* TASK GOAL
The listing below should be written out exactly; please include all of it.

* GIVEN INFORMATION
## START

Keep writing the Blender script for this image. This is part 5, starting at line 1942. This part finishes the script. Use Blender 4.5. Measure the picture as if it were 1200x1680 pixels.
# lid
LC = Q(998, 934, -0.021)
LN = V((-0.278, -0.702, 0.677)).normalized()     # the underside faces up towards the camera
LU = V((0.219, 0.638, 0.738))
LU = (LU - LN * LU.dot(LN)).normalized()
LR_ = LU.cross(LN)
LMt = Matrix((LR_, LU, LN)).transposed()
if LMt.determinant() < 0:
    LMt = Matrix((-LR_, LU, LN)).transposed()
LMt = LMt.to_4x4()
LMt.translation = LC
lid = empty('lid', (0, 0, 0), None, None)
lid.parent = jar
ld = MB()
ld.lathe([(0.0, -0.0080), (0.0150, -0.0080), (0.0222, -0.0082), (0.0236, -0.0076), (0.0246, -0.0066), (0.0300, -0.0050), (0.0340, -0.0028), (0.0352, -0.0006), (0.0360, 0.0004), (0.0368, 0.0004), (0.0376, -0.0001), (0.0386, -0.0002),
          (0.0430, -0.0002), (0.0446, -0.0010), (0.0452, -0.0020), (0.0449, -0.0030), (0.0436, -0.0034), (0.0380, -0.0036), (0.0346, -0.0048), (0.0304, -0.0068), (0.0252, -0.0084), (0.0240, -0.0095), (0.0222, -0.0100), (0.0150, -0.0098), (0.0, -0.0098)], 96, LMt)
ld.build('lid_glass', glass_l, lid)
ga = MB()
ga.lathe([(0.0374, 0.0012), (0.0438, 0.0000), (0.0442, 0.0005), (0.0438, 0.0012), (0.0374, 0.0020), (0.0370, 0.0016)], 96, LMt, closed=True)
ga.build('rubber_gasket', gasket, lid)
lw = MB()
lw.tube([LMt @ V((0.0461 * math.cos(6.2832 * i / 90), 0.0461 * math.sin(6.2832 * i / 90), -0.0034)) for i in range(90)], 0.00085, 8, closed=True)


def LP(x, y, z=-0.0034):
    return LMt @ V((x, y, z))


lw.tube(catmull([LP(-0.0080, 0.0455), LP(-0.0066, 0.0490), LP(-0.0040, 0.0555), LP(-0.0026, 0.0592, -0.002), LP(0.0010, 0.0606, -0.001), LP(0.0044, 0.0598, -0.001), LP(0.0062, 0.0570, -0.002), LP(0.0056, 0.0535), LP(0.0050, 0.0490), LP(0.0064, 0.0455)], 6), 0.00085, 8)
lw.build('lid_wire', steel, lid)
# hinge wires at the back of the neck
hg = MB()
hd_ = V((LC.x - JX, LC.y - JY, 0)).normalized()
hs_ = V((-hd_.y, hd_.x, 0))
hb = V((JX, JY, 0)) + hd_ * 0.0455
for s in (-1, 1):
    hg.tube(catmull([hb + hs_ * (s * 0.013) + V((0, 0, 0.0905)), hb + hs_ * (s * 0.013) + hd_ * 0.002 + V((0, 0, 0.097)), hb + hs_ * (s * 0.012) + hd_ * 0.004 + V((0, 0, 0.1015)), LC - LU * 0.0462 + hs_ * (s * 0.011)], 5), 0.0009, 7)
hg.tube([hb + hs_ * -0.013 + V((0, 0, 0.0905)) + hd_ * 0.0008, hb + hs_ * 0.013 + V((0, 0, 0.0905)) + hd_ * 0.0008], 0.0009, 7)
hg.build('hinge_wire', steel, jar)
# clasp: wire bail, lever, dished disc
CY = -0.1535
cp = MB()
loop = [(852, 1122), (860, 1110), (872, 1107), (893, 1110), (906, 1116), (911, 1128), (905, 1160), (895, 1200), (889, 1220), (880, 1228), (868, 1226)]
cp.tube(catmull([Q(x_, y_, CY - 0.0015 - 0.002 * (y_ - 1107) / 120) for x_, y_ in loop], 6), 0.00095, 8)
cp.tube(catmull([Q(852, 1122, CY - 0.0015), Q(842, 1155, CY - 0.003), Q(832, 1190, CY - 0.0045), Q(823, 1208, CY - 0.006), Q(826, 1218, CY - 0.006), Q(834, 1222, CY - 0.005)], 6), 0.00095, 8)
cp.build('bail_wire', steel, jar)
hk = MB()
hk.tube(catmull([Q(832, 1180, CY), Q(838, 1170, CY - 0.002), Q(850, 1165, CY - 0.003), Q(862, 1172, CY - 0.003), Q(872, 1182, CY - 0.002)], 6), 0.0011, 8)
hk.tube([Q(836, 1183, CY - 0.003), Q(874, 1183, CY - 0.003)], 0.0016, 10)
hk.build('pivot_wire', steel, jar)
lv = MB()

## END

* WRITTEN SOLUTION
Keep writing the Blender script for this image. This is part 5, starting at line 1942. This part finishes the script. Use Blender 4.5. Measure the picture as if it were 1200x1680 pixels.
# lid
LC = Q(998, 934, -0.021)
LN = V((-0.278, -0.702, 0.677)).normalized()     # the underside faces up towards the camera
LU = V((0.219, 0.638, 0.738))
LU = (LU - LN * LU.dot(LN)).normalized()
LR_ = LU.cross(LN)
LMt = Matrix((LR_, LU, LN)).transposed()
if LMt.determinant() < 0:
    LMt = Matrix((-LR_, LU, LN)).transposed()
LMt = LMt.to_4x4()
LMt.translation = LC
lid = empty('lid', (0, 0, 0), None, None)
lid.parent = jar
ld = MB()
ld.lathe([(0.0, -0.0080), (0.0150, -0.0080), (0.0222, -0.0082), (0.0236, -0.0076), (0.0246, -0.0066), (0.0300, -0.0050), (0.0340, -0.0028), (0.0352, -0.0006), (0.0360, 0.0004), (0.0368, 0.0004), (0.0376, -0.0001), (0.0386, -0.0002),
          (0.0430, -0.0002), (0.0446, -0.0010), (0.0452, -0.0020), (0.0449, -0.0030), (0.0436, -0.0034), (0.0380, -0.0036), (0.0346, -0.0048), (0.0304, -0.0068), (0.0252, -0.0084), (0.0240, -0.0095), (0.0222, -0.0100), (0.0150, -0.0098), (0.0, -0.0098)], 96, LMt)
ld.build('lid_glass', glass_l, lid)
ga = MB()
ga.lathe([(0.0374, 0.0012), (0.0438, 0.0000), (0.0442, 0.0005), (0.0438, 0.0012), (0.0374, 0.0020), (0.0370, 0.0016)], 96, LMt, closed=True)
ga.build('rubber_gasket', gasket, lid)
lw = MB()
lw.tube([LMt @ V((0.0461 * math.cos(6.2832 * i / 90), 0.0461 * math.sin(6.2832 * i / 90), -0.0034)) for i in range(90)], 0.00085, 8, closed=True)


def LP(x, y, z=-0.0034):
    return LMt @ V((x, y, z))


lw.tube(catmull([LP(-0.0080, 0.0455), LP(-0.0066, 0.0490), LP(-0.0040, 0.0555), LP(-0.0026, 0.0592, -0.002), LP(0.0010, 0.0606, -0.001), LP(0.0044, 0.0598, -0.001), LP(0.0062, 0.0570, -0.002), LP(0.0056, 0.0535), LP(0.0050, 0.0490), LP(0.0064, 0.0455)], 6), 0.00085, 8)
lw.build('lid_wire', steel, lid)
# hinge wires at the back of the neck
hg = MB()
hd_ = V((LC.x - JX, LC.y - JY, 0)).normalized()
hs_ = V((-hd_.y, hd_.x, 0))
hb = V((JX, JY, 0)) + hd_ * 0.0455
for s in (-1, 1):
    hg.tube(catmull([hb + hs_ * (s * 0.013) + V((0, 0, 0.0905)), hb + hs_ * (s * 0.013) + hd_ * 0.002 + V((0, 0, 0.097)), hb + hs_ * (s * 0.012) + hd_ * 0.004 + V((0, 0, 0.1015)), LC - LU * 0.0462 + hs_ * (s * 0.011)], 5), 0.0009, 7)
hg.tube([hb + hs_ * -0.013 + V((0, 0, 0.0905)) + hd_ * 0.0008, hb + hs_ * 0.013 + V((0, 0, 0.0905)) + hd_ * 0.0008], 0.0009, 7)
hg.build('hinge_wire', steel, jar)
# clasp: wire bail, lever, dished disc
CY = -0.1535
cp = MB()
loop = [(852, 1122), (860, 1110), (872, 1107), (893, 1110), (906, 1116), (911, 1128), (905, 1160), (895, 1200), (889, 1220), (880, 1228), (868, 1226)]
cp.tube(catmull([Q(x_, y_, CY - 0.0015 - 0.002 * (y_ - 1107) / 120) for x_, y_ in loop], 6), 0.00095, 8)
cp.tube(catmull([Q(852, 1122, CY - 0.0015), Q(842, 1155, CY - 0.003), Q(832, 1190, CY - 0.0045), Q(823, 1208, CY - 0.006), Q(826, 1218, CY - 0.006), Q(834, 1222, CY - 0.005)], 6), 0.00095, 8)
cp.build('bail_wire', steel, jar)
hk = MB()
hk.tube(catmull([Q(832, 1180, CY), Q(838, 1170, CY - 0.002), Q(850, 1165, CY - 0.003), Q(862, 1172, CY - 0.003), Q(872, 1182, CY - 0.002)], 6), 0.0011, 8)
hk.tube([Q(836, 1183, CY - 0.003), Q(874, 1183, CY - 0.003)], 0.0016, 10)
hk.build('pivot_wire', steel, jar)
lv = MB()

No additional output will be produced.